Le procédé de couleur dans le style d’André Chénier et de ses successeurs roule presque en entier sur deux points. 1° Au lieu du mot vaguement abstrait, métaphysique et sentimental, employer le mot propre et pittoresque ; ainsi, par exemple, au lieu de ciel en courroux mettre ciel noir et brumeux ; au lieu de lac mélancolique mettre lac bleu ; préférer aux doigts délicats les doigts blancs et longs[1]. Il n’y a que l’abbé Delille qui ait pu dire, en croyant peindre quelque chose :

. . . . . . . . Tombez, altières colonnades,
Croulez, fiers chapiteaux, orgueilleuses arcades !
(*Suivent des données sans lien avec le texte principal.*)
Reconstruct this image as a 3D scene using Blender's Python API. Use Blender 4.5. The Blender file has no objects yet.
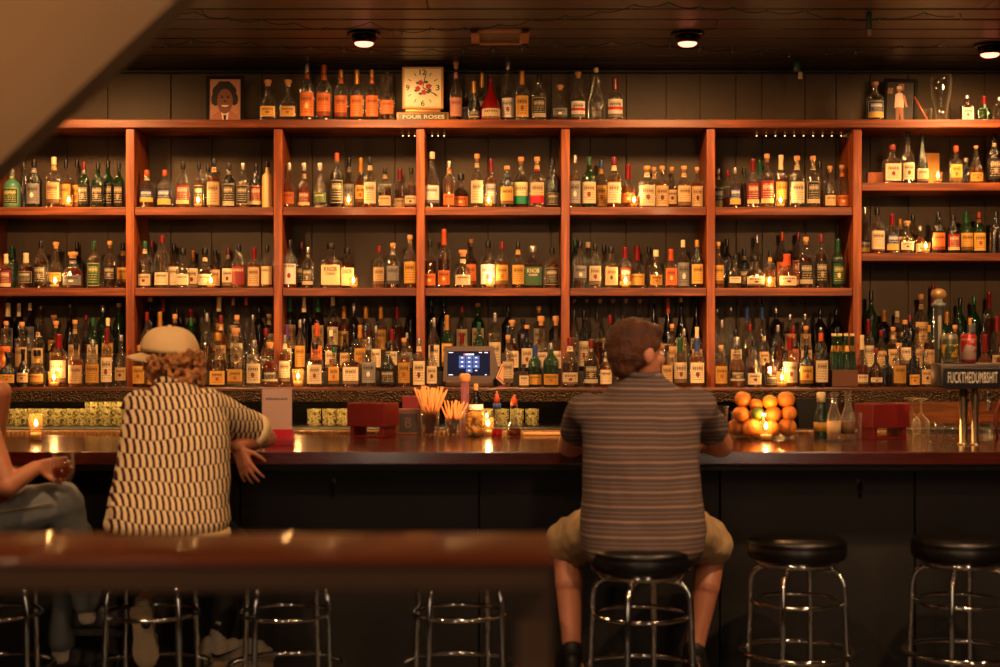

Racine ne peint guère davantage quand il fait d’un monstre marin un indomptable taureau, un dragon impétueux, Parny parle du tendre feu qui brille dans les yeux d’Éléonore. 2° Tout en usant habituellement du mot propre et pittoresque, tout en

  1. Tout ceci est trop tranché et devient inexact. Lamartine a dit admirablement :

    Assis aux bords déserts des lacs mélancoliques.

    Il n’y a pas de lac bleu qui équivaille à cela. C’est ce qu’on a eu occasion d’exprimer en maint endroit des Critiques et Portraits, notamment tome II (édition de 1836), à propos de madame Desbordes-Valmore.